Investors are losing faith in the international economy with challenges to emerge from recession becoming tougher. Many emerging markets, including China, are also experiencing slowdown.

As a result, investors seeking to take real advantage of the growing healthcare space should focus in on small caps rather than the large caps. This is because small caps have more potential to move higher given their true domestic exposure (read: Time to Focus on Small Cap ETFs?).

These pint sized stocks aren’t big enough to be international behemoths, so these focus mostly on the U.S. for their revenues, thereby promising returns in a global slowdown. Furthermore, given their small sizes, these have a much easier time growing than their already tapped out large cap counterparts.

While small caps are often capable of higher levels of growth than large caps, these can experience levels of volatility as huge gains and losses can occur in a very short period of time. In this backdrop, we have highlighted three small cap ETFs that have generated impressive returns so far this year.

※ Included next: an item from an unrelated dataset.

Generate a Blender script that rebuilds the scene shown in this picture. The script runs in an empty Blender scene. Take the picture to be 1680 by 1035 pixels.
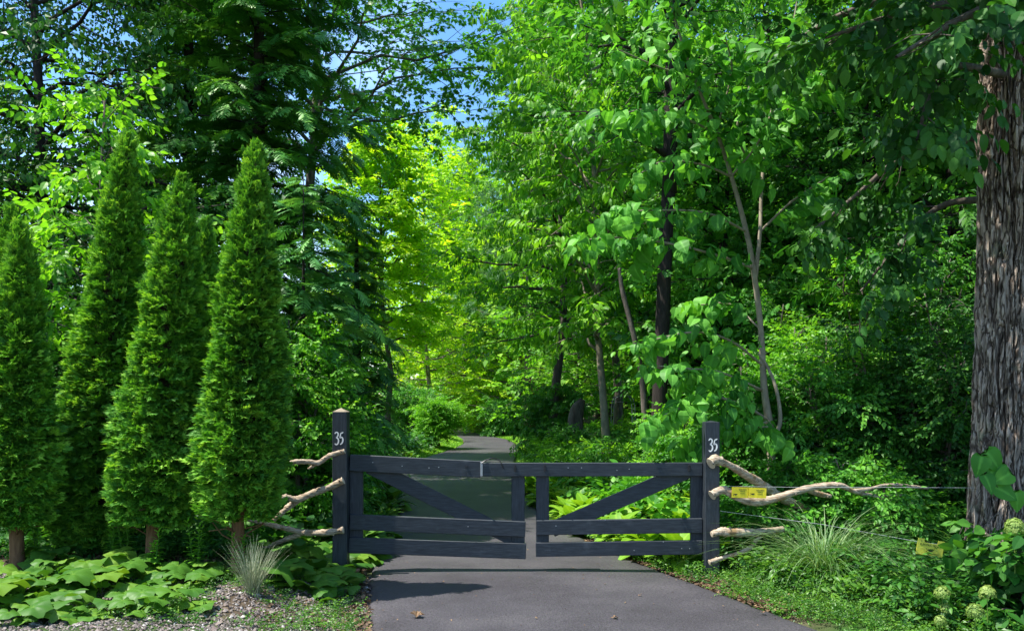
import bpy, math, random
import numpy as np
from mathutils import Vector, noise as mnoise

scene = bpy.context.scene
COL = scene.collection
R = math.radians

# ------------------------------------------------------------------ camera, sky, sun, exposure
F, YH, EYE = 1307.0, 666.0, 1.6
cam_d = bpy.data.cameras.new('camera')
cam = bpy.data.objects.new('camera', cam_d)
COL.objects.link(cam)
cam.location = (0, 0, EYE)
cam.rotation_euler = (R(90), 0, 0)
cam_d.sensor_width = 36
cam_d.lens = 36 * F / 1680
cam_d.shift_y = (YH - 517.5) / 1680
cam_d.clip_end = 600
scene.camera = cam

SUN_EL, SUN_AZ = 63.0, 260.0          # azimuth clockwise from +Y
world = bpy.data.worlds.new('World')
scene.world = world
world.use_nodes = True
wn, wl = world.node_tree.nodes, world.node_tree.links
wn.clear()
w_out = wn.new('ShaderNodeOutputWorld')
w_bg = wn.new('ShaderNodeBackground')
sky = wn.new('ShaderNodeTexSky')
sky.sky_type = 'NISHITA'
sky.sun_disc = False
sky.sun_elevation = R(SUN_EL)
sky.sun_rotation = R(SUN_AZ)
sky.air_density = 1.0
sky.dust_density = 1.0
sky.ozone_density = 1.5
w_bg.inputs['Strength'].default_value = 0.15
# thin cloud, part of the sky
tc = wn.new('ShaderNodeTexCoord')
wnz = wn.new('ShaderNodeTexNoise')
wnz.inputs['Scale'].default_value = 3.0
wnz.inputs['Detail'].default_value = 6
wr = wn.new('ShaderNodeValToRGB')
wr.color_ramp.elements[0].position = 0.52
wr.color_ramp.elements[1].position = 0.85
wmix = wn.new('ShaderNodeMixRGB')
wmix.inputs['Color2'].default_value = (6.0, 7.0, 8.5, 1)
wl.new(tc.outputs['Generated'], wnz.inputs['Vector'])
wl.new(wnz.outputs['Fac'], wr.inputs['Fac'])
wl.new(wr.outputs['Color'], wmix.inputs['Fac'])
wl.new(sky.outputs['Color'], wmix.inputs['Color1'])
wsat = wn.new('ShaderNodeHueSaturation'); wsat.inputs['Saturation'].default_value = 1.3
wl.new(wmix.outputs['Color'], wsat.inputs['Color']); wl.new(wsat.outputs['Color'], w_bg.inputs['Color'])
wl.new(w_bg.outputs['Background'], w_out.inputs['Surface'])

sun_d = bpy.data.lights.new('sun', 'SUN')
sun_d.energy = 5.0
sun_d.angle = R(0.5)
sun_d.color = (1.0, 0.95, 0.86)
sun = bpy.data.objects.new('sun', sun_d)
COL.objects.link(sun)
sv = Vector((math.sin(R(SUN_AZ)) * math.cos(R(SUN_EL)), math.cos(R(SUN_AZ)) * math.cos(R(SUN_EL)), math.sin(R(SUN_EL))))
sun.rotation_euler = sv.to_track_quat('Z', 'Y').to_euler()
sun.location = (-10, -5, 30)

scene.view_settings.view_transform = 'Standard'
scene.view_settings.look = 'None'
scene.view_settings.exposure = 1.12
scene.view_settings.gamma = 1
scene.cycles.max_bounces = 7
scene.cycles.diffuse_bounces = 4
scene.cycles.glossy_bounces = 2
scene.cycles.transmission_bounces = 4
scene.cycles.transparent_max_bounces = 4
scene.cycles.use_denoising = True
try:
    scene.cycles.denoiser = 'OPENIMAGEDENOISE'
except Exception:
    pass

# ------------------------------------------------------------------ helpers
def P(px, py, Y):
    return np.array(((px - 840) / F * Y, Y, EYE - (py - YH) / F * Y))

def PX(px, Y):
    return (px - 840) / F * Y

def tag(o, label=None, cat=None, group=None, kind=None):
    if label: o['label'] = label
    if cat: o['category'] = cat
    if group: o['group'] = group
    if kind: o['kind'] = kind
    return o

def empty(name, loc=(0, 0, 0), rz=0.0):
    o = bpy.data.objects.new(name, None)
    o.empty_display_size = 0.1
    o.location = loc
    o.rotation_euler = (0, 0, rz)
    COL.objects.link(o)
    return o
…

Any of the following three could be rewarding for investors with a more domestic focus in the second half of the year (see more in the Zacks ETF Center).

SPDR S&P Biotech ETF (XBI)

This is by far the most popular choice in the biotech corner of the healthcare segment. The fund tracks the S&P Biotechnology Select Industry Index (read: Biotechnology ETF Investing 101). The product has $926.9 million in AUM and trades more than a quarter million in volume a day, while its cost is just 35 basis points a year.